* _Exercise aim_
Would you print the material exactly, starting at its first line and ending at the line holding "R = math.radians"?

* _Material shown_
+++++
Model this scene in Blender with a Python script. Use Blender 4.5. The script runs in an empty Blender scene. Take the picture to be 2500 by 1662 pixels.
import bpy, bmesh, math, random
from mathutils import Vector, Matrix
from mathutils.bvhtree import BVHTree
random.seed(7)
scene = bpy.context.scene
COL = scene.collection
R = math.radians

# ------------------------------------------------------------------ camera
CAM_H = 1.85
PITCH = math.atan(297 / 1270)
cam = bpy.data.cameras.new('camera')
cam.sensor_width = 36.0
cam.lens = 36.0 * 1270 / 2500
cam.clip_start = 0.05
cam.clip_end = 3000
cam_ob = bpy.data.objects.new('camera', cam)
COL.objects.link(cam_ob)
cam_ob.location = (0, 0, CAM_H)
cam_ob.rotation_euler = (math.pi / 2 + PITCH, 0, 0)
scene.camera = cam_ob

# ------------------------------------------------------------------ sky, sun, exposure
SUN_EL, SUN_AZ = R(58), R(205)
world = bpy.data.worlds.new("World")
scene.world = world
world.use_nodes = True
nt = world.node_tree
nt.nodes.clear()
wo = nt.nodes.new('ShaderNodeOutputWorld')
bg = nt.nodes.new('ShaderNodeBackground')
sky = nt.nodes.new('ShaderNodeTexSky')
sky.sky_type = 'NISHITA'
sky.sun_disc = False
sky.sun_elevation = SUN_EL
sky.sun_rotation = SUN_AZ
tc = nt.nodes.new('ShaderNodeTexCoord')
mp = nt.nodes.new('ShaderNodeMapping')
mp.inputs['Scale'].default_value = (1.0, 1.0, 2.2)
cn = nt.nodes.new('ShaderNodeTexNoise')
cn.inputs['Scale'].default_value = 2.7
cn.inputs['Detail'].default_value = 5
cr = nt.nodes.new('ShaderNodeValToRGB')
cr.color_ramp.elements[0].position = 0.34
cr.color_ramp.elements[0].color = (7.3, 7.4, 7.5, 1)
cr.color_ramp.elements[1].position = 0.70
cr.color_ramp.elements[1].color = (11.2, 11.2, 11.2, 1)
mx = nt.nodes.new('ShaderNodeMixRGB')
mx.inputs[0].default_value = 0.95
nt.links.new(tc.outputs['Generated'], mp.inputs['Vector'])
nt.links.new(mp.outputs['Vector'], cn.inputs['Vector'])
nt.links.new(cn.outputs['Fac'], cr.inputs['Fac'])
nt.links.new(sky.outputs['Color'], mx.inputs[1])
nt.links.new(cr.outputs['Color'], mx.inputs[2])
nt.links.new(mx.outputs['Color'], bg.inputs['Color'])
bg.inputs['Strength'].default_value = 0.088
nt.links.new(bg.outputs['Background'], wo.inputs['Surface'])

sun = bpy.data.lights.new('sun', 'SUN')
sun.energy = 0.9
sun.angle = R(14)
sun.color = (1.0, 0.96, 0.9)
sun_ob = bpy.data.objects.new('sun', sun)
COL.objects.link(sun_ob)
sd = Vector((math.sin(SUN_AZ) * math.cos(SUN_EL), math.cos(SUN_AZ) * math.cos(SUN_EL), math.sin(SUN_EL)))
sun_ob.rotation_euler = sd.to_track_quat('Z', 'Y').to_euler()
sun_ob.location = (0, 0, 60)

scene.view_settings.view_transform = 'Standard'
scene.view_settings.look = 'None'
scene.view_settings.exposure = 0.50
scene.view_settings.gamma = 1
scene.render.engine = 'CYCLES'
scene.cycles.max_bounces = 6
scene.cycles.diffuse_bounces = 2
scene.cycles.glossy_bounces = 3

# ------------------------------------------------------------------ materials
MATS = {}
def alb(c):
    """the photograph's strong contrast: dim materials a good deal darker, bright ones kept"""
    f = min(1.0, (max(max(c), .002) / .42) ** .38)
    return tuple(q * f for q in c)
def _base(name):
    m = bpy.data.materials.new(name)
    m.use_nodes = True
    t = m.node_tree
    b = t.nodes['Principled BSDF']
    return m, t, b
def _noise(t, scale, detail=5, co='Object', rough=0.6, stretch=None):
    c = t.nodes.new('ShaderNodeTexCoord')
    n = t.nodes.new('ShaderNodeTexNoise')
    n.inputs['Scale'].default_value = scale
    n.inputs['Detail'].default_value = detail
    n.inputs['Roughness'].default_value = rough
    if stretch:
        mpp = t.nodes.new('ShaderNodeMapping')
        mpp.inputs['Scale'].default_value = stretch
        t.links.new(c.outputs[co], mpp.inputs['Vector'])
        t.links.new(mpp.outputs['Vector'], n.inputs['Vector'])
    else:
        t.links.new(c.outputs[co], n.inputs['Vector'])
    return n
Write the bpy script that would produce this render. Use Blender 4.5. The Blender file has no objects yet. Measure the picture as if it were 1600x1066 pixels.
+++++
* _Solution for this task_
Model this scene in Blender with a Python script. Use Blender 4.5. The script runs in an empty Blender scene. Take the picture to be 2500 by 1662 pixels.
import bpy, bmesh, math, random
from mathutils import Vector, Matrix
from mathutils.bvhtree import BVHTree
random.seed(7)
scene = bpy.context.scene
COL = scene.collection
R = math.radians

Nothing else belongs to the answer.